>>>>>

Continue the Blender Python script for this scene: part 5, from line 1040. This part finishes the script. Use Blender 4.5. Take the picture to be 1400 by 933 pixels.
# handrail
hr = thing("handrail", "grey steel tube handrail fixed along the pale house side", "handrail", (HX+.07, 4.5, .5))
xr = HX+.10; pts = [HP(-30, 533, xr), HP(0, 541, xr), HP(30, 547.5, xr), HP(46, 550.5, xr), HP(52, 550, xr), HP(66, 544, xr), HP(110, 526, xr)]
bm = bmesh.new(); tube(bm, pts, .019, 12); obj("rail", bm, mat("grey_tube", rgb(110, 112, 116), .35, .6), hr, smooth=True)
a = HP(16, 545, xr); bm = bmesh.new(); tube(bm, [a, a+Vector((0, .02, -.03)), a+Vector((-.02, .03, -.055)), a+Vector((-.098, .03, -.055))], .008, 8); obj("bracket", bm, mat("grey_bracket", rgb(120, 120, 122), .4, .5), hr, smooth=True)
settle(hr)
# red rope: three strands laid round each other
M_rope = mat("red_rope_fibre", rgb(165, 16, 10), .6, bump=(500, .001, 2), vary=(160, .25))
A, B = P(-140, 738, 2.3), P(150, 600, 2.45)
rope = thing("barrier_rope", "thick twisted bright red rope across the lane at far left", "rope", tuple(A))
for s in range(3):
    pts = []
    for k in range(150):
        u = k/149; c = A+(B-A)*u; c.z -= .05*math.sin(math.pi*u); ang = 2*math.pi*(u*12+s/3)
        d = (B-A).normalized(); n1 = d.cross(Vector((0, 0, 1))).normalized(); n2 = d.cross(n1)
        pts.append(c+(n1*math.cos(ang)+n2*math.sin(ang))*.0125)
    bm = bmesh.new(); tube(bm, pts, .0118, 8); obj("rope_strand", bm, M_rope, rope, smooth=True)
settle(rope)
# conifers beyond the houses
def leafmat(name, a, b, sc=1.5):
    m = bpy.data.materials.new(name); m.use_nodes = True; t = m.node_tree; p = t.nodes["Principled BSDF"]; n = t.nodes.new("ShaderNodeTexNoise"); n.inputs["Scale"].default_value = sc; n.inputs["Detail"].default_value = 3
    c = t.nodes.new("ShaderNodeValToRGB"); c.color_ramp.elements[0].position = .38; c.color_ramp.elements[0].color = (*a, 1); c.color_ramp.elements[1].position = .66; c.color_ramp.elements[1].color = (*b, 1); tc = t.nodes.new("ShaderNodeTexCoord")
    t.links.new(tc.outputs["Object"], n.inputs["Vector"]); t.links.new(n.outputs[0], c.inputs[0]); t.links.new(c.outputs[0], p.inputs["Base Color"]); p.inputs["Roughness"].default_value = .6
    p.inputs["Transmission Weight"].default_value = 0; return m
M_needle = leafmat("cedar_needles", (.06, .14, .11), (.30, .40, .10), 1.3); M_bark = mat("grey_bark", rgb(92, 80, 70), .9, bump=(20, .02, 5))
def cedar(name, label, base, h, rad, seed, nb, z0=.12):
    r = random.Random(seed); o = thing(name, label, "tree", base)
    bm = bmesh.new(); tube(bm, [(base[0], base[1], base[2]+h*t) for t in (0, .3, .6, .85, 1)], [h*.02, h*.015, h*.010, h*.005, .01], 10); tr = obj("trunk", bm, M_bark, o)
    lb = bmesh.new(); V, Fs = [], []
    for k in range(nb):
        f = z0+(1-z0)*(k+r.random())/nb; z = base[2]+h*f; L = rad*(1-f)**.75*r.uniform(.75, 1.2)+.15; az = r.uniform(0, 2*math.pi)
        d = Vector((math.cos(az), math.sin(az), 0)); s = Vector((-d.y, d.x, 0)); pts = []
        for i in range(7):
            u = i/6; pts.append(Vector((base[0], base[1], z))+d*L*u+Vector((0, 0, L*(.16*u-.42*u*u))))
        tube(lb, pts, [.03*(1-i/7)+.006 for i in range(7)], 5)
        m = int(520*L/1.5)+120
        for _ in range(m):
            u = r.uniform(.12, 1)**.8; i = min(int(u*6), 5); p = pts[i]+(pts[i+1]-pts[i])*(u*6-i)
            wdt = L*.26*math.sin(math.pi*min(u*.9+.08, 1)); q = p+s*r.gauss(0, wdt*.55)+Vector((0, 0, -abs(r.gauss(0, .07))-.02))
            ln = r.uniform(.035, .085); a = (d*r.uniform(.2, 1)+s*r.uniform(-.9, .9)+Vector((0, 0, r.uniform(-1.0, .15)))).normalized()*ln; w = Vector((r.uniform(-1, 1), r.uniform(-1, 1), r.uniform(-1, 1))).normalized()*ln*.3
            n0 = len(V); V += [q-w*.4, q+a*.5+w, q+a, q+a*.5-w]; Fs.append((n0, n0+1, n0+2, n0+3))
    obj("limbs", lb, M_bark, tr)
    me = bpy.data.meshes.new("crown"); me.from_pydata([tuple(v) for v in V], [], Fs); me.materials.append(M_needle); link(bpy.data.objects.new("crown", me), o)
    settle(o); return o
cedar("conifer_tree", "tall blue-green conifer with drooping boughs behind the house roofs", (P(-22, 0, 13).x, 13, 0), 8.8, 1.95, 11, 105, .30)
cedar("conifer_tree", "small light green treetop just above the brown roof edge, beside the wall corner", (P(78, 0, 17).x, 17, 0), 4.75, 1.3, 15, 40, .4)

<<<<<

▶ [What the task requires]: Retype the data in full and match it exactly.

▶ [Response to the exercise]:
Continue the Blender Python script for this scene: part 5, from line 1040. This part finishes the script. Use Blender 4.5. Take the picture to be 1400 by 933 pixels.
# handrail
hr = thing("handrail", "grey steel tube handrail fixed along the pale house side", "handrail", (HX+.07, 4.5, .5))
xr = HX+.10; pts = [HP(-30, 533, xr), HP(0, 541, xr), HP(30, 547.5, xr), HP(46, 550.5, xr), HP(52, 550, xr), HP(66, 544, xr), HP(110, 526, xr)]
bm = bmesh.new(); tube(bm, pts, .019, 12); obj("rail", bm, mat("grey_tube", rgb(110, 112, 116), .35, .6), hr, smooth=True)
a = HP(16, 545, xr); bm = bmesh.new(); tube(bm, [a, a+Vector((0, .02, -.03)), a+Vector((-.02, .03, -.055)), a+Vector((-.098, .03, -.055))], .008, 8); obj("bracket", bm, mat("grey_bracket", rgb(120, 120, 122), .4, .5), hr, smooth=True)
settle(hr)
# red rope: three strands laid round each other
M_rope = mat("red_rope_fibre", rgb(165, 16, 10), .6, bump=(500, .001, 2), vary=(160, .25))
A, B = P(-140, 738, 2.3), P(150, 600, 2.45)
rope = thing("barrier_rope", "thick twisted bright red rope across the lane at far left", "rope", tuple(A))
for s in range(3):
    pts = []
    for k in range(150):
        u = k/149; c = A+(B-A)*u; c.z -= .05*math.sin(math.pi*u); ang = 2*math.pi*(u*12+s/3)
        d = (B-A).normalized(); n1 = d.cross(Vector((0, 0, 1))).normalized(); n2 = d.cross(n1)
        pts.append(c+(n1*math.cos(ang)+n2*math.sin(ang))*.0125)
    bm = bmesh.new(); tube(bm, pts, .0118, 8); obj("rope_strand", bm, M_rope, rope, smooth=True)
settle(rope)
# conifers beyond the houses
def leafmat(name, a, b, sc=1.5):
    m = bpy.data.materials.new(name); m.use_nodes = True; t = m.node_tree; p = t.nodes["Principled BSDF"]; n = t.nodes.new("ShaderNodeTexNoise"); n.inputs["Scale"].default_value = sc; n.inputs["Detail"].default_value = 3
    c = t.nodes.new("ShaderNodeValToRGB"); c.color_ramp.elements[0].position = .38; c.color_ramp.elements[0].color = (*a, 1); c.color_ramp.elements[1].position = .66; c.color_ramp.elements[1].color = (*b, 1); tc = t.nodes.new("ShaderNodeTexCoord")
    t.links.new(tc.outputs["Object"], n.inputs["Vector"]); t.links.new(n.outputs[0], c.inputs[0]); t.links.new(c.outputs[0], p.inputs["Base Color"]); p.inputs["Roughness"].default_value = .6
    p.inputs["Transmission Weight"].default_value = 0; return m
M_needle = leafmat("cedar_needles", (.06, .14, .11), (.30, .40, .10), 1.3); M_bark = mat("grey_bark", rgb(92, 80, 70), .9, bump=(20, .02, 5))
def cedar(name, label, base, h, rad, seed, nb, z0=.12):
    r = random.Random(seed); o = thing(name, label, "tree", base)
    bm = bmesh.new(); tube(bm, [(base[0], base[1], base[2]+h*t) for t in (0, .3, .6, .85, 1)], [h*.02, h*.015, h*.010, h*.005, .01], 10); tr = obj("trunk", bm, M_bark, o)
    lb = bmesh.new(); V, Fs = [], []
    for k in range(nb):
        f = z0+(1-z0)*(k+r.random())/nb; z = base[2]+h*f; L = rad*(1-f)**.75*r.uniform(.75, 1.2)+.15; az = r.uniform(0, 2*math.pi)
        d = Vector((math.cos(az), math.sin(az), 0)); s = Vector((-d.y, d.x, 0)); pts = []
        for i in range(7):
            u = i/6; pts.append(Vector((base[0], base[1], z))+d*L*u+Vector((0, 0, L*(.16*u-.42*u*u))))
        tube(lb, pts, [.03*(1-i/7)+.006 for i in range(7)], 5)
        m = int(520*L/1.5)+120
        for _ in range(m):
            u = r.uniform(.12, 1)**.8; i = min(int(u*6), 5); p = pts[i]+(pts[i+1]-pts[i])*(u*6-i)
            wdt = L*.26*math.sin(math.pi*min(u*.9+.08, 1)); q = p+s*r.gauss(0, wdt*.55)+Vector((0, 0, -abs(r.gauss(0, .07))-.02))
            ln = r.uniform(.035, .085); a = (d*r.uniform(.2, 1)+s*r.uniform(-.9, .9)+Vector((0, 0, r.uniform(-1.0, .15)))).normalized()*ln; w = Vector((r.uniform(-1, 1), r.uniform(-1, 1), r.uniform(-1, 1))).normalized()*ln*.3
            n0 = len(V); V += [q-w*.4, q+a*.5+w, q+a, q+a*.5-w]; Fs.append((n0, n0+1, n0+2, n0+3))
    obj("limbs", lb, M_bark, tr)
    me = bpy.data.meshes.new("crown"); me.from_pydata([tuple(v) for v in V], [], Fs); me.materials.append(M_needle); link(bpy.data.objects.new("crown", me), o)
    settle(o); return o
cedar("conifer_tree", "tall blue-green conifer with drooping boughs behind the house roofs", (P(-22, 0, 13).x, 13, 0), 8.8, 1.95, 11, 105, .30)
cedar("conifer_tree", "small light green treetop just above the brown roof edge, beside the wall corner", (P(78, 0, 17).x, 17, 0), 4.75, 1.3, 15, 40, .4)